Home secretary defends high-street biometrics plans

Jacqui Smith has said biometric enrolment for ID cards in high-street businesses would not pose a risk to security

Home secretary Jacqui Smith has insisted biometrics taken from people in high-street businesses will be secure.

While anti-ID campaigners have said it will be almost impossible to lock fingerprints to biographical details in a secure manner if those biometrics are taken in a high-street business, Smith said on Thursday that the process would be secure.

"It is clearly important, and part of the work we are doing and the plans we have in place, to ensure the secure, controlled transfer of any biometrics," Smith told ZDNet UK at a press event. "I believe it is technically possible to do that. I don't see the challenge is greater because more people are accredited to do it."

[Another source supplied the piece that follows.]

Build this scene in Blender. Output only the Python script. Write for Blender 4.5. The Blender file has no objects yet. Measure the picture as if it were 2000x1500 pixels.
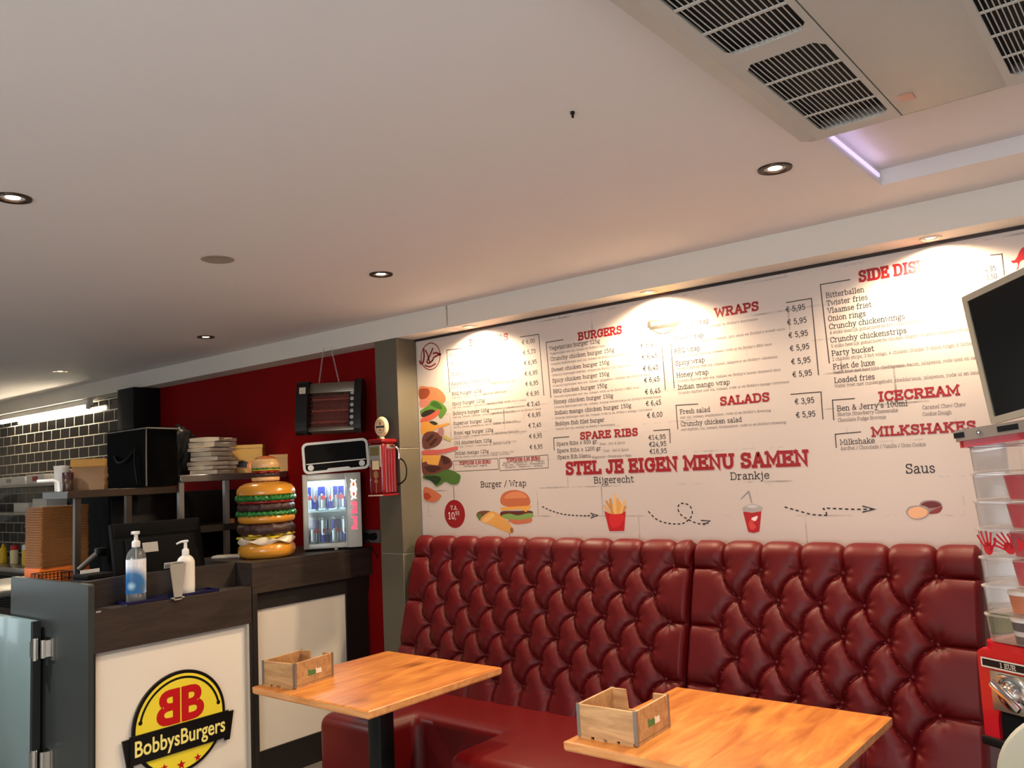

Smith added that accredited businesses would have a strong competitive reason to ensure that the biometric transfers they perform are secure, as failure to do so would have an impact on their reputation. However, so far the Home Office has given no precise information as to how fingerprints would be linked to biographical data, or any details about how the National Identity Scheme would be implemented.

High-street enrolment-centre service providers would be accredited by the Identity and Passport Service, said Smith, who added that "enrolment should be able to take place in the post office and shopping centre".

Smith criticised both the Conservatives and the Liberal Democrats for saying they would scrap the scheme.

"I can't answer whether the Tories would cancel the ID scheme," she said. "[If they do] they will have to answer how they will fill the black hole not only left by ID cards but biometric passports. They would have to answer why they have taken away security and convenience from the British people."

Conservative shadow home secretary Dominic Grieve told ZDNet UK in an emailed statement that his party would discontinue the scheme, a move he said would benefit security.

"We would scrap this expensive white elephant and use the savings to do things that would actually improve our security," Grieve said. "The home secretary should stop kidding herself, admit this project is dead and devote her energies to carrying out her primary responsibility, which is ensuring the safety of the citizens of this country."

Anti-ID card campaigner Phil Booth said that far from increasing security, ID cards would be a risk.

"They are not introducing security and convenience, they are doing exactly the opposite," Booth told ZDNet UK. "Enrolment in the high street will introduce security holes a mile wide. People will link biometric details to false biographical details, while the system will be plagued by systems errors."

The campaigner added that biometric passports, drivers' licences and other forms of identification would not be affected if ID cards were scrapped.

"This has nothing to do with passports, driving licences, or anything else," Booth said. "Get rid of the ID cards scheme and all the issues go away. There will be no 'black hole' left anywhere."